### WHAT TO PRODUCE
Write each line of the material exactly as given, from the top through the line that contains "C = scene.collection", and omit all pictures.

### DATA

• • • •

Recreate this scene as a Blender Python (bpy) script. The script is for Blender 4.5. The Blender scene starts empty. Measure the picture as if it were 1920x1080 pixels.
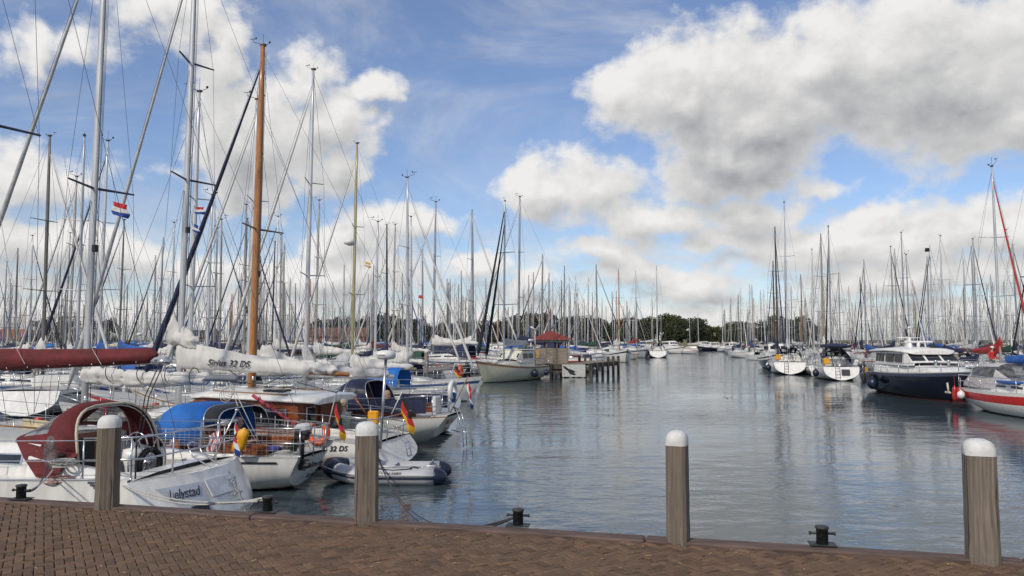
import bpy, math, random
from mathutils import Vector, Matrix
random.seed(7)
R = math.radians
scene = bpy.context.scene
C = scene.collection

# ------------------------------------------------------------------ camera, world, sun, exposure
F = 1450.0                      # focal length in pixels of a 1920 wide picture
PITCH = math.atan(97 / F)
EYE = 3.1                       # eye height above the water
cam = bpy.data.cameras.new('camera')
cam.sensor_width = 36.0
cam.lens = 36.0 * F / 1920.0
cam.clip_start = 0.1
cam.clip_end = 12000
camo = bpy.data.objects.new('camera', cam)
C.objects.link(camo)
camo.location = (0, 0, EYE)
camo.rotation_euler = (math.pi / 2 + PITCH, 0, 0)
scene.camera = camo
scene.view_settings.view_transform = 'Standard'
scene.view_settings.look = 'None'
scene.view_settings.exposure = -0.10
scene.view_settings.gamma = 1.0
scene.render.resolution_x, scene.render.resolution_y = 1920, 1080
scene.cycles.max_bounces = 6
scene.cycles.transparent_max_bounces = 8

SUN_EL, SUN_AZ = 40.0, 215.0     # azimuth clockwise from +Y: behind the camera, to the left
SKY_STRENGTH = 0.10
world = bpy.data.worlds.new('World')
scene.world = world
world.use_nodes = True
wn, wl = world.node_tree.nodes, world.node_tree.links
wn.clear()


class NT:
    """tiny helper to write node trees"""
    def __init__(s, nodes, links): s.n, s.l = nodes, links
    def new(s, t, **k):
        x = s.n.new(t)
        for a, b in k.items(): setattr(x, a, b)
        return x
    def put(s, sock, v):
        if hasattr(v, 'is_output') or isinstance(v, bpy.types.NodeSocket): s.l.new(v, sock)
        elif v is not None: sock.default_value = v
    def math(s, op, a, b=None, c=None, clamp=False):
        x = s.new('ShaderNodeMath', operation=op, use_clamp=clamp)
        for i, v in enumerate((a, b, c)):
            if v is not None: s.put(x.inputs[i], v)
        return x.outputs[0]
    def vmath(s, op, a, b=None, out=0):
        x = s.new('ShaderNodeVectorMath', operation=op)
        s.put(x.inputs[0], a)
        if b is not None: s.put(x.inputs[1], b)
        return x.outputs['Value'] if op in ('LENGTH', 'DOT_PRODUCT', 'DISTANCE') else x.outputs[0]
    def xyz(s, x=0.0, y=0.0, z=0.0):
        n = s.new('ShaderNodeCombineXYZ')
        for i, v in enumerate((x, y, z)): s.put(n.inputs[i], v)
        return n.outputs[0]
    def noise(s, vec, scale, detail=4.0, rough=0.5, dist=0.0, out='Fac'):
        n = s.new('ShaderNodeTexNoise')
        s.put(n.inputs['Vector'], vec)
        n.inputs['Scale'].default_value = scale
        n.inputs['Detail'].default_value = detail
        n.inputs['Roughness'].default_value = rough
        n.inputs['Distortion'].default_value = dist
        return n.outputs[out]
    def ramp(s, v, a, b, c=0.0, d=1.0, smooth=True):
        n = s.new('ShaderNodeMapRange')
        n.interpolation_type = 'SMOOTHSTEP' if smooth else 'LINEAR'
        n.clamp = True
        s.put(n.inputs[0], v)
        for i, q in enumerate((a, b, c, d)): s.put(n.inputs[i + 1], q)
        return n.outputs[0]
    def mix(s, f, a, b, blend='MIX'):
        n = s.new('ShaderNodeMix', data_type='RGBA', blend_type=blend)
        s.put(n.inputs[0], f)
        for sock, v in ((n.inputs[6], a), (n.inputs[7], b)):
            s.put(sock, (*v, 1.0) if isinstance(v, tuple) and len(v) == 3 else v)
        return n.outputs[2]


# the clouds of the day: (azimuth, elevation) lobes of one large field in the world's sky
CLOUDS = [  # px, py, rx, ry, weight
    (1400, 140, 210, 105, 1), (1290, 190, 190, 100, 1), (1450, 240, 260, 80, 1), (1580, 130, 230, 110, 1), (1850, 40, 280, 120, 1), (1760, 170, 280, 115, 1),
    (1520, 215, 300, 85, 1), (1370, 285, 130, 62, 1), (1900, 220, 200, 80, 1), (1175, 165, 80, 50, .9), (1310, 335, 130, 52, .95), (1240, 400, 110, 44, .9),
    (1120, 330, 150, 68, 1), (1020, 355, 110, 60, 1), (1180, 385, 80, 55, 1), (1400, 392, 140, 34, 1), (1560, 350, 55, 16, .7),
    (1560, 450, 300, 50, 1), (1850, 440, 240, 48, 1), (1110, 465, 90, 30, 1), (1170, 508, 90, 30, 1), (1655, 395, 50, 20, .8),
    (1330, 440, 130, 34, 1), (1290, 530, 110, 30, 1), (1480, 480, 240, 36, .9), (1700, 520, 260, 40, 1),
    (560, 160, 84, 80, 1), (610, 245, 120, 78, 1), (480, 260, 100, 100, 1), (690, 175, 62, 28, 1), (400, 90, 44, 110, .7),
    (450, 350, 110, 60, 1), (350, 40, 90, 50, .7), (650, 330, 60, 40, 1), (270, 5, 110, 34, .8),
    (40, 330, 110, 66, 1), (40, 80, 34, 60, .7), (150, 75, 76, 44, .7), (140, 470, 200, 44, 1), (760, 410, 96, 34, 1),
    (690, 450, 90, 40, 1), (870, 490, 76, 36, 1), (620, 510, 170, 44, 1), (360, 500, 150, 40, 1), (980, 520, 56, 26, 1),
    (1000, 590, 600, 26, .6), (1700, 600, 500, 28, .6), (250, 590, 400, 34, .7),
    # outside the photograph's frame: same weather all round
    (2400, 200, 300, 160, 1), (-700, 250, 420, 180, 1),
]


def cloud_group():
    g = bpy.data.node_groups.new('cloud_field', 'ShaderNodeTree')
    g.interface.new_socket('Vector', in_out='INPUT', socket_type='NodeSocketVector')
    g.interface.new_socket('Value', in_out='OUTPUT', socket_type='NodeSocketFloat')
    t = NT(g.nodes, g.links)
    gi, go = t.new('NodeGroupInput'), t.new('NodeGroupOutput')
    p = gi.outputs[0]
    acc = None
    # a slow warp so the lobes do not read as ellipses
    w = t.noise(p, 3.2, 5, 0.55, out='Color')
    w = t.vmath('SUBTRACT', w, (0.5, 0.5, 0.5))
    w = t.vmath('MULTIPLY', w, (0.17, 0.10, 0))
    q = t.vmath('ADD', p, w)
    w2 = t.vmath('MULTIPLY', t.vmath('SUBTRACT', t.noise(p, 13.0, 3, 0.6, out='Color'), (0.5, 0.5, 0.5)), (0.075, 0.045, 0))
    q = t.vmath('ADD', q, w2)
    for px, py, rx, ry, wt in CLOUDS:
        az = math.atan((px - 960) / F)
        el = math.atan((637 - py) / F * math.cos(az))
        d = t.vmath('SUBTRACT', q, (az, el, 0))
        d = t.vmath('MULTIPLY', d, (F / rx * .86, F / ry * .86, 0))
        r = t.vmath('LENGTH', d)
        b = t.math('MULTIPLY_ADD', r, -wt, wt)
        acc = b if acc is None else t.math('SMOOTH_MAX', acc, b, 0.25)
    acc = t.math('MAXIMUM', acc, -0.9)
    # generic broken cloud for the rest of the sky
    sep = t.new('ShaderNodeSeparateXYZ'); t.put(sep.inputs[0], p)
    away = t.ramp(t.math('ABSOLUTE', sep.outputs[0]), 0.75, 1.1)
    hi = t.ramp(sep.outputs[1], 0.5, 0.75)
    away = t.math('MAXIMUM', away, hi)
    gen = t.noise(p, 2.1, 3, 0.5)
    gen = t.math('MULTIPLY_ADD', gen, 4.0, -2.0)
    acc = t.math('MAXIMUM', acc, t.math('MULTIPLY_ADD', away, t.math('ADD', gen, 1.2), -1.2))
    n1 = t.noise(p, 7.0, 7, 0.56, 0.2)
    n2 = t.noise(t.vmath('MULTIPLY', p, (1, 1.5, 1)), 24.0, 5, 0.6)
    s = t.math('MULTIPLY_ADD', n1, 2.2, -1.10)
    s = t.math('MULTIPLY_ADD', n2, 0.75, s)
    s = t.math('ADD', s, -0.46)
    t.put(go.inputs[0], t.math('ADD', acc, s))
    return g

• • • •

### ANSWER TO THE PROBLEM
Recreate this scene as a Blender Python (bpy) script. The script is for Blender 4.5. The Blender scene starts empty. Measure the picture as if it were 1920x1080 pixels.
import bpy, math, random
from mathutils import Vector, Matrix
random.seed(7)
R = math.radians
scene = bpy.context.scene
C = scene.collection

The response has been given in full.